As Americans examine the astounding dysfunction of their government, gerrymandering is usually cited as the prime culprit. This narrative offers a compelling villain: venal politicians who draw district boundaries for partisan advantage or to protect their own incumbency.

On the surface, it makes sense that manipulating district lines could be responsible for the increase in non-competitive, non-diverse congressional seats and the rise of ideologues who take radical positions without fear of voter retribution. But this ignores evidence that gerrymandering is only partly responsible for the current partisanship — and that eliminating it will not address the calamity we are witnessing.

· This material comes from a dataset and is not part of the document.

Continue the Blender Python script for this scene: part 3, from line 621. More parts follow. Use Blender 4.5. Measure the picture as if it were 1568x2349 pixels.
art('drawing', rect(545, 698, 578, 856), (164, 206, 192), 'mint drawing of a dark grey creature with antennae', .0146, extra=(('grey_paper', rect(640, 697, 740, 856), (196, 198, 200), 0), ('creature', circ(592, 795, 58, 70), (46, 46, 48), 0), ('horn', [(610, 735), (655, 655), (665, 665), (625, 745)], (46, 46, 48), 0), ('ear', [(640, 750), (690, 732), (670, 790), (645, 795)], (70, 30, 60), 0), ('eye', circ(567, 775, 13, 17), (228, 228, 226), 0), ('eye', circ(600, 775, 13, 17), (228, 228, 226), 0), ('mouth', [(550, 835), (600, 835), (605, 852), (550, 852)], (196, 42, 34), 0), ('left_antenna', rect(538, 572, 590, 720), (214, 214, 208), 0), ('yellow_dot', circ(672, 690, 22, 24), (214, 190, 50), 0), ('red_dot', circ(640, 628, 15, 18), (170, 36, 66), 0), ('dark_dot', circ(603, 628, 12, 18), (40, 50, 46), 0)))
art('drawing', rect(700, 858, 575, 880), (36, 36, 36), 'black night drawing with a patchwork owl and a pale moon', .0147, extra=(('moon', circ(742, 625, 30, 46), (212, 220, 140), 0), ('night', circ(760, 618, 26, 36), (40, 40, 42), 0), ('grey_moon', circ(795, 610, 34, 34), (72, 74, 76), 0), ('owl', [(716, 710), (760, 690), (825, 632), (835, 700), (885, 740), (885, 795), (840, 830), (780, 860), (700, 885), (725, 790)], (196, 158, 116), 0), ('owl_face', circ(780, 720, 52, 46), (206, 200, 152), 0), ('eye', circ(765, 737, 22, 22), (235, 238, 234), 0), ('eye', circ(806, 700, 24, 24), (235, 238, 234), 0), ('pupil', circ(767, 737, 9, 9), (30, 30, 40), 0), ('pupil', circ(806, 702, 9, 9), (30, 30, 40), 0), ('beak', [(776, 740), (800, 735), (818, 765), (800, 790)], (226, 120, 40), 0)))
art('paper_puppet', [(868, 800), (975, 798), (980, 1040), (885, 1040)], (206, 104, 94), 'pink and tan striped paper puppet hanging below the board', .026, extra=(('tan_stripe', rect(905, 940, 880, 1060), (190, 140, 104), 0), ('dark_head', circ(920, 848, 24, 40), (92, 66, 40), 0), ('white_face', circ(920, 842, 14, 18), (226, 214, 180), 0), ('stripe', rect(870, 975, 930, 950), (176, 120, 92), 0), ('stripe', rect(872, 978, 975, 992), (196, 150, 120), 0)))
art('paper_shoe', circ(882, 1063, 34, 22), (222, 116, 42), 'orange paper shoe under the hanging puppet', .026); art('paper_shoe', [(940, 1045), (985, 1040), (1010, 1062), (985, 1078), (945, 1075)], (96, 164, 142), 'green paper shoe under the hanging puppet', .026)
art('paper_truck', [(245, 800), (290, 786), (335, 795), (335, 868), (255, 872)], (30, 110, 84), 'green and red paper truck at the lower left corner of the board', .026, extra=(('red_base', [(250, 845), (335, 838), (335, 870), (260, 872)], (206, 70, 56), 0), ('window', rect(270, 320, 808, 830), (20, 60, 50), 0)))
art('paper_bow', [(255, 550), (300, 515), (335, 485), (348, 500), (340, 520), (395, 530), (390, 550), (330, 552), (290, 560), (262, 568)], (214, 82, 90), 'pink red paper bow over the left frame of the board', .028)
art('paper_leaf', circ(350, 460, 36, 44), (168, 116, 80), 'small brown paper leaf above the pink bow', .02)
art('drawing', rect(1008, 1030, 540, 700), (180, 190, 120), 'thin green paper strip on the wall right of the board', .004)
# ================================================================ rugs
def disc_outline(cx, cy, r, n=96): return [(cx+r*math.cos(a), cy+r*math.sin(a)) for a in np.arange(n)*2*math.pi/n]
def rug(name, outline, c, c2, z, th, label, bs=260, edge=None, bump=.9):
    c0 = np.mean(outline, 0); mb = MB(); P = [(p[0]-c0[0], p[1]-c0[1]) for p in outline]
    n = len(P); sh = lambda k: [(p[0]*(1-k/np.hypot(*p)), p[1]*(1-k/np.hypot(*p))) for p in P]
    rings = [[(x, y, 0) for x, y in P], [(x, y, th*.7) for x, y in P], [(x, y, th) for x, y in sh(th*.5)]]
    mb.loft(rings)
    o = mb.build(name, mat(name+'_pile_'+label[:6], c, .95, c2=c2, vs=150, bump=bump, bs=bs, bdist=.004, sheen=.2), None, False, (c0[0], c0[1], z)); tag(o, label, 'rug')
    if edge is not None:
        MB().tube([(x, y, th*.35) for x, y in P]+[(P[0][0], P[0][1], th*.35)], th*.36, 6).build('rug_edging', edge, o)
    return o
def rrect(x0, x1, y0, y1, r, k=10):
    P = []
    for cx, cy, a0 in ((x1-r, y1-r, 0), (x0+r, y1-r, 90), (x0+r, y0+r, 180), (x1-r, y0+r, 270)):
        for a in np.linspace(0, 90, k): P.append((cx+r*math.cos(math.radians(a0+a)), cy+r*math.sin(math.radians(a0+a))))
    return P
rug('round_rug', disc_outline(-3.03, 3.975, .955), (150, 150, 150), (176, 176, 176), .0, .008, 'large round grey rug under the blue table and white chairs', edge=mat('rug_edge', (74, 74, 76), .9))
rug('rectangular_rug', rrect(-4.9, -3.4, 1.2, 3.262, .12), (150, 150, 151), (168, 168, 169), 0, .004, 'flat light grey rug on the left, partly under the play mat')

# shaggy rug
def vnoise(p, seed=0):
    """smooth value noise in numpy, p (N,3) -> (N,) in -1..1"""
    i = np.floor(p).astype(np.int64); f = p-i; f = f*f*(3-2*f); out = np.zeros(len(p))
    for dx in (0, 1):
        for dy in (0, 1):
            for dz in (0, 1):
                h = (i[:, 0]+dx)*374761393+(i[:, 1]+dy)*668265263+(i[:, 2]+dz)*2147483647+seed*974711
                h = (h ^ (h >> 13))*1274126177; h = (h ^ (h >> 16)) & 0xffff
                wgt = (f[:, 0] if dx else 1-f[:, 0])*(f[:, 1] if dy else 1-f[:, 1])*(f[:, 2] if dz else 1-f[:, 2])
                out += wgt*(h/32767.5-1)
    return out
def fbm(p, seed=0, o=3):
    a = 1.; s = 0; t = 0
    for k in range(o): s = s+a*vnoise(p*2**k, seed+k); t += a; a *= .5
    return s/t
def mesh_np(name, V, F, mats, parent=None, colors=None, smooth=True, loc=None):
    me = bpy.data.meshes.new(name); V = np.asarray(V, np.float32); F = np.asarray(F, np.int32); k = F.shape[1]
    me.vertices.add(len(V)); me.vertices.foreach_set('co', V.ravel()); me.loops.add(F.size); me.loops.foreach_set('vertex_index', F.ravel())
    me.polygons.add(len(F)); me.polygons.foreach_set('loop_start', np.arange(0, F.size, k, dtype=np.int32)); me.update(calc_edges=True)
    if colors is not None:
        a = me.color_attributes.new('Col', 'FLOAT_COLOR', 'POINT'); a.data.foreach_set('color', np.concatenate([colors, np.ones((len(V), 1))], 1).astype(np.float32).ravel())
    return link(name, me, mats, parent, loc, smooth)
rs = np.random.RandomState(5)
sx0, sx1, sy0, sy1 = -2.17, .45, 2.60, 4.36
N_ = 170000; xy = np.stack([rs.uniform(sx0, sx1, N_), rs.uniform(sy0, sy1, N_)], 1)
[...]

No one disputes that congressional districts have become less competitive. During the last government shutdown in 1995, 79 of the 236 House Republicans represented districts that supported President Bill Clinton in his 1992 election. Today, only 17 of the 232 House Republicans represent districts that backed President Barack Obama — demonstrating more partisan consistency at the district level.

Cook’s Political Report, a leading congressional handicapper, makes the point more directly. There were 164 competitive districts in 1998, according to Cook’s Partisan Voter Index, but only 99 after 2012.

While this could be due to gerrymandering, a deeper look at the data reveals a different reality. County lines do not change every decade the way congressional districts do. In 1992, Clinton won 1,519 counties while in 2012 Obama won only 693 — less than one-third of all counties. His support was far more geographically concentrated than Clinton’s.